I have been told that I was incapable of saying how i felt, unless it was through text message. They weren't wrong. I just don't like feelings. i don't want them, they're stupid and they make me feel things, ugh. 

MOM:  Dang Sam, were you always like this with your feelings. Well until  you show some emotion I guess that may be the day you find the ONE.
So texting is the only way your able to communicate your feelings? aye girl…ask your friends to set you up.

ME:   yea i'm emotionally retarded. 

i dont' think i'm at that age yet, if my friends knew of someone to set me up with, they would be with them. hahaha.

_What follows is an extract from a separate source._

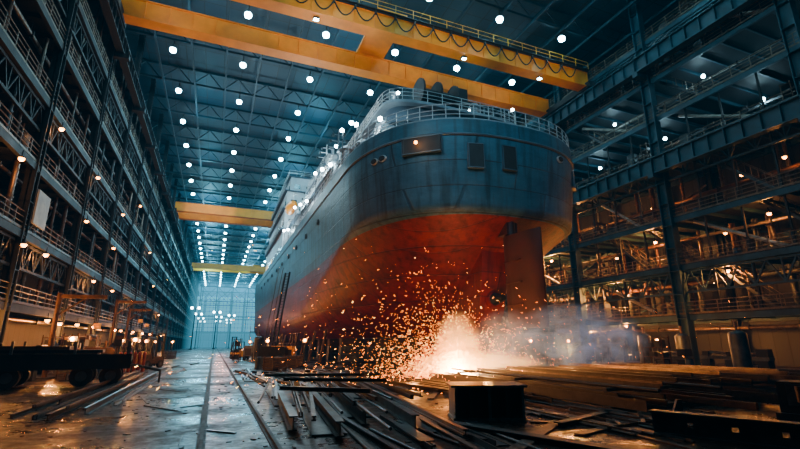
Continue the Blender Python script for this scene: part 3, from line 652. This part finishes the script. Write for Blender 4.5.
# keel blocks + shores
kb=MB()
for q in range(3): kb.box(-1.0+.05*q,1.0-.05*q,-.6,.6,q*.85,q*.85+.83,'wood' if q==2 else 'steel_mid')
kb.box(-1,1,-.6,.6,2.54,2.59,'wood'); kbm=kb.mesh('keel_block')
for y in [32,36.5]+[41+i*5 for i in range(22)]:
    ob('keel_block',kbm,(CX,y,0),label='stacked steel and timber keel block under the hull',cat='keel block',group='keel blocks')
for y in [52+i*6 for i in range(16)]:
    for s in(-1,1): ob('keel_block',kbm,(CX+s*4.6,y,0),label='stacked bilge block under the hull',cat='keel block',group='bilge blocks')
for i in range(15):
    y=45+i*5.5
    sh=MB().tube((CX-9.4,y,0),(CX-8.8,y,3.3),.16,'rust',8).box(CX-9.9,CX-8.9,y-.4,y+.4,0,.08,'steel_dark')
    ob('shore_post',sh,label='leaning steel shoring post propping the hull',cat='shore post',group='shoring posts')
ld=MB()
for s in(-.6,.6): ld.bar((0,s,0),(1.5,s,11.5),.16,.22,'steel_dark')
for i in range(30): ld.bar((1.5*i/30,-.6,11.5*i/30+.2),(1.5*i/30,.6,11.5*i/30+.2),.1,.06,'steel_dark')
for s in(-.6,.6): ld.bar((-1.0,s,1),(.5,s,12.0),.06,.06,'rail')
ob('ladder',ld,(CX-12.0,62,0),(0,0,.35),label='long dark steel ladder leaning against the hull side',cat='ladder')
def scaffold(x,y,rz,levels=2,L=3.0,W=1.3):
    m=MB()
    H=levels*2
    for a in(0,L):
        for b in(0,W): m.tube((a,b,0),(a,b,H+1),.045,'rail',6)
    for q in range(levels+1):
        z=q*2 if q else .3
        for b in(0,W): m.tube((0,b,z),(L,b,z),.04,'rail',5)
        for a in(0,L): m.tube((a,0,z),(a,W,z),.04,'rail',5)
        if q: m.box(0,L,0.05,W-.05,z+.02,z+.07,'wood'); m.tube((0,0,z+1),(L,0,z+1),.04,'rail',5); m.tube((0,0,z-2+.2),(L,0,z),.035,'rail',5)
    ob('scaffold',m,(x,y,0),(0,0,rz),label='tubular steel scaffold with plank decks beside the hull',cat='scaffold',group='scaffolds')
scaffold(26,30,.2,2); scaffold(7.0,84,1.5,2); scaffold(31.5,30,.3,2); scaffold(34,37,1.2,3); scaffold(7.6,47,1.5,1)

# ---------------------------------------------------------------- floor rails and steel stock
for x in(-.05,1.35):
    ob('floor_rail',MB().box(x-.09,x+.09,4,200,0,.03,'railbed').box(x-.02,x+.02,4,200,.03,.07,'railbed').box(x-.035,x+.035,4,200,.07,.10,'railbed'),label='worn dark steel rail set along the floor',cat='rail track',group='floor rails')
_c={}
def stock(kind,L,a,b,mat):
    key=(kind,round(L,1),a,b,mat)
    if key in _c: return _c[key]
    m=MB()
    if kind=='I': m.ibeam(L,a,b,.03,mat,-L/2)
    elif kind=='U': m.box(-b/2,-b/2+.03,-L/2,L/2,0,a,mat).box(b/2-.03,b/2,-L/2,L/2,0,a,mat).box(-b/2,b/2,-L/2,L/2,0,.03,mat)
    elif kind=='P': m.tube((0,-L/2,a*.3),(0,L/2,a*.3),a*.3,mat,12)
    elif kind=='F': m.box(-b/2,b/2,-L/2,L/2,0,a,mat)
    elif kind=='L': m.box(-b/2,b/2,-L/2,L/2,0,.025,mat).box(-b/2,-b/2+.025,-L/2,L/2,.025,a,mat)
    _c[key]=m.mesh('steel_stock'); return _c[key]
NM={'I':('steel_beam','rusty I-section steel beam lying on the floor','steel beam'),'U':('steel_channel','rusty U-channel steel section lying on the floor','steel channel'),'P':('steel_pipe','thin steel pipe lying on the floor','steel pipe'),'F':('steel_plate','flat rusty steel plate strip','steel plate'),'L':('angle_iron','long angle iron lying on the floor','angle iron')}
def put(kind,L,a,b,mat,x,y,z=0,rz=0,grp=None):
    nm,lb,ct=NM[kind]
    return ob(nm,stock(kind,L,a,b,mat),(x,y,z),(0,0,rz),label=lb,cat=ct,group=grp or nm.replace('_',' ')+'s on the hall floor')
mats=['rust','bar','bar','bar','rust','steel_dark','raw']
for i in range(7):
    put(random.choice('IULP'),round(U(16,26)),(.18 if i%2 else .12),.12,random.choice(mats),-5.0+i*.36,U(22,30),0,U(-.005,.005),'long steel profiles beside the rail')
for i in range(2): put(random.choice('IUP'),round(U(12,18)),.1,.1,random.choice(mats),-4.6+i*.9,U(21,27),.185,U(-.01,.01),'long steel profiles beside the rail')
for i in range(12): put(random.choice('IFLP'),round(U(3,7)),.12,.2,random.choice(mats),U(-6.5,-1.2),U(34,54),0,U(-.4,.4))
slp=MB().box(-8,8,-.15,.15,0,.16,'wood').mesh('timber_sleeper')
for y in(11,15,19,23): ob('timber_sleeper',slp,(19.2,y,0),label='long timber sleeper carrying steel stock',cat='sleeper',group='timber sleepers')
x=11.4
while x<27.2:
    put(random.choice('IIUL'),round(U(10,16)),random.choice((.2,.3)),.13,random.choice(('bar','bar','steel_dark','rust')),x,U(15.5,18.5),.16,U(-.006,.006),'stacked steel beams on sleepers'); x+=U(.42,.7)
for y in(12,17,22): ob('timber_sleeper',slp,(19.4,y,.465),label='long timber sleeper carrying steel stock',cat='sleeper',group='timber sleepers',sc=(.9,.5,.6))
x=12.6
while x<26.2:
    put(random.choice('IILPP'),round(U(9,13)),.2,.1,random.choice(('bar','bar','steel_dark','raw')),x,U(16,17.6),.565,U(-.01,.01),'stacked steel beams on sleepers'); x+=U(.6,1.1)
x=14
while x<25:
    put(random.choice('IUP'),round(U(6,11)),.14,.12,random.choice(('bar','steel_dark','raw')),x,U(15,17.5),.77,U(-.06,.06),'stacked steel beams on sleepers'); x+=U(1.4,2.6)
for i in range(8): put('I',9,.2,.12,'bar',8.7+i*.42,U(17.5,19.5),0,.12+U(-.01,.01),'beams beside the cutting work')
for x,y,L,b,rz in((2.7,18.4,5,1.1,-.05),(4.2,15.2,5,.9,-.12),(2.8,12.6,4,.8,-.1),(5.6,19.5,5,1.0,-.12),(5.3,11.4,3,.8,-.15),(4.4,22.5,4,1.1,.05)):
    put('F',L,.05,b,random.choice(('rust','bar','steel_dark')),x,y,0,rz,'wide plates in the middle pile')
for x,y,L,rz in((2.2,15.2,8,-.08),(3.2,14.6,9,-.11),(4.3,15.8,9,-.14),(5.3,14.8,9,-.16),(6.2,18.0,7,-.14),(3.7,20.0,6,-.02)):
    put('I',L,.32,.2,random.choice(('rust','bar','bar')),x,y,.055,rz,'heavy girders in the middle pile')
x=1.9
while x<6.4:
    k_=random.choice('IULPP'); put(k_,round(U(6,11)),.12,.1,random.choice(mats),x,U(12.5,19),.38,-.12+U(-.03,.03),'scattered bars on the middle pile'); x+=U(.3,.5)
x=2.1
while x<6.2:
    k_=random.choice('IUL'); put(k_,round(U(5,9)),.1,.09,random.choice(mats),x,U(13,20),.505,-.1+U(-.08,.08),'scattered bars on the middle pile'); x+=U(.6,1.0)
for x,y,r,L in((3.2,14,.9,3),(4.4,17.5,1.1,4),(4.6,20.5,1.3,5)):
    put('I',L,.12,.1,random.choice(mats),x,y,.61,r,'short beams lying across the pile')
for i in range(120):
    k_=random.choice('IFLPU'); put(k_,round(U(1.5,7)),.04 if k_=='F' else .14,random.choice((.1,.1,.3)),random.choice(mats),U(1.8,12),U(20.5,40),0,random.choice((U(-.12,.12),U(-.12,.12),U(-.2,.2),U(-1.3,1.3))))
for i in range(70):
    k_=random.choice('FLPIP'); put(k_,round(U(2,6)),.04 if k_=='F' else .12,random.choice((.08,.1,.25)),random.choice(mats),U(8.9,11.6),U(8.5,19),0,random.choice((U(-.15,.05),U(-.15,.05),U(-.15,.05),U(-1.5,1.5))))
for i in range(18):
    k_=random.choice('FLPIP'); put(k_,round(U(2,5)),.04 if k_=='F' else .12,random.choice((.08,.12,.3)),random.choice(mats),U(3.0,6.8),U(8.4,10.4),0,random.choice((U(-.2,.05),U(-.2,.05),U(-1.5,1.5))))
for i in range(14):
    put(random.choice('LP'),round(U(.6,2)),.03,.08,random.choice(mats),U(-5,2),U(10,24),0,U(-1.5,1.5))
for i in range(34):
    k_=random.choice('IFLPU'); put(k_,round(U(2,7)),.06 if k_=='F' else .2,.25,random.choice(mats),U(26,38),U(18,36),0,U(-.5,.5))
scr=MB()
for i in range(1100):
    x,y=U(-6,16),U(8,34); s=U(.015,.055); scr.cbox((x,y,s*.25),(s*U(1,4),s,s*.5),random.choice(('rust','bar','steel_dark')),U(0,3))
ob('scrap_debris',scr,label='small scrap metal offcuts littering the floor',cat='scrap',kind='stuff')
bx=MB(); bx.box(-1,1,-.6,.6,0,.06,'raw').box(-1.05,1.05,-.65,.65,.84,.9,'raw').box(-.95,-.88,-.6,.6,.06,.84,'raw').box(.88,.95,-.6,.6,.06,.84,'raw').box(-.04,.04,-.6,.6,.06,.84,'raw').box(-.88,.88,.1,.15,.06,.84,'rust')
for x in(-.5,.5): bx.box(x-.03,x+.03,-.5,.1,.06,.84,'rust')
ob('box_section',bx,(7.3,11.6,0),(0,0,-.35),label='short fabricated rusty steel box section with open front',cat='box section')
cb=MB(); L=4.8
cb.box(-.16,.16,0,L,0,.04,'steel_mid').box(-.16,.16,0,L,.46,.5,'steel_mid')
cb.box(-.02,.02,0,L,.04,.20,'steel_mid').box(-.02,.02,0,L,.30,.46,'steel_mid')
for i in range(6): cb.box(-.02,.02,i*.82,min(L,i*.82+.70),.20,.30,'steel_mid')
ob('perforated_beam',cb,(9.7,8.2,0),(0,0,-2.72),label='grey steel beam with small openings along its web',cat='steel beam')
ob('steel_bracket',MB().prof([(0,0),(.4,0),(.12,.6),(0,.6)],-.04,.04,'rust').box(-.3,.3,-.1,.5,0,.05,'rust'),(11.4,8.7,0),(0,0,1.2),label='small upright triangular steel bracket',cat='bracket')
mc=MB().box(-.6,.6,-.8,.8,0,.2,'steel_dark').box(-.5,.5,-.7,.7,.2,1.0,'steel_dark').tube((0,-.4,1.0),(0,-.4,1.3),.1,'steel_mid',10).tube((-.55,.2,.9),(-.55,.2,.5),.1,'rust',8).box(-.53,-.5,-.5,.5,.4,.95,'steel_mid')
ob('welding_generator',mc,(15.1,7.6,0),(0,0,.3),label='dark steel welding generator standing by the steel stock',cat='generator')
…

MOM:   The one’s that are in a relationship, a brother, or anything?  Aye Sam hope you have a good Birthday… 


Just like that, convo over. I think it got too close to being a mushy moment, neither of us are okay with that. So... know of any cats? 

Wednesday, January 2, 2013

Weddings and Funerals

ahh holidays. Am I right? If it weren't for all the lovely and necessary alcoholic holiday drinks I don't know how I would have survived my mother this season. Having so many "coupled up" holidays so close together might not bug most people, those people are assholes and are probably in a loving relationship. Fuck them. Anyway, those people also probably have loving and supporting mothers who are just so overjoyed to see their only daughter, the eldest, golden, first born child whom they adore, right? Herein lies my problem, my mother - emotionally retarded and void of all positive natured criticism is just so deconstructive, infuriating and brutally honest.

Yes, I do own a mirror. Yes, I have noticed the weight gain. Yes, I do drink more than I should, NO - I DON'T HAVE A PROBLEM.  Yes Mother, I realize I have not had a stable relationship since he who shall not be mentioned, and yes, I'm aware of how long ago that was. For the love of God NO, mother, I'm not a lesbian. I'm just single, 25, no prospects and ok-- not in as of great shape as I used to be. To which my loving wretched Mother replies, "Might as well be." This was just DAY ONE.

On our way back from my extended family's house on Christmas Eve, alone with ...her, she attempts having a normal conversation of my dating life and other life choices. After the subtle probing questions,  to which I can only feel worse about myself, which therefore requires no further injury to my pride --she keeps going. "Sam, what if you never get married?" Realizing she dove right in to the deep end too quick she retracts a bit, "I mean, what if you don't get married before.. you know.. your grandparents... die. What if I die?" With no possible shock left, due to a lifetime of experiences like this, and my own emotional handicap, a direct result of being my Mother's daughter, I sarcastically say, "Mom, at this point I will plan your funeral before I plan my wedding." To which, we both immediately start laughing hysterically. I had given up and when I stop fighting back with her, she feels remorse, so me giving in made her feel like shit - yet she laughed it up and continued to subtly pick on me.. but at least that conversation was over.

 I need a serious detox from all things depressing, which is why my annual trip to Colorado with my friends for one big music festival, snowboarding and debauchery trip comes in perfect timing. I shall come back renewed and hungover.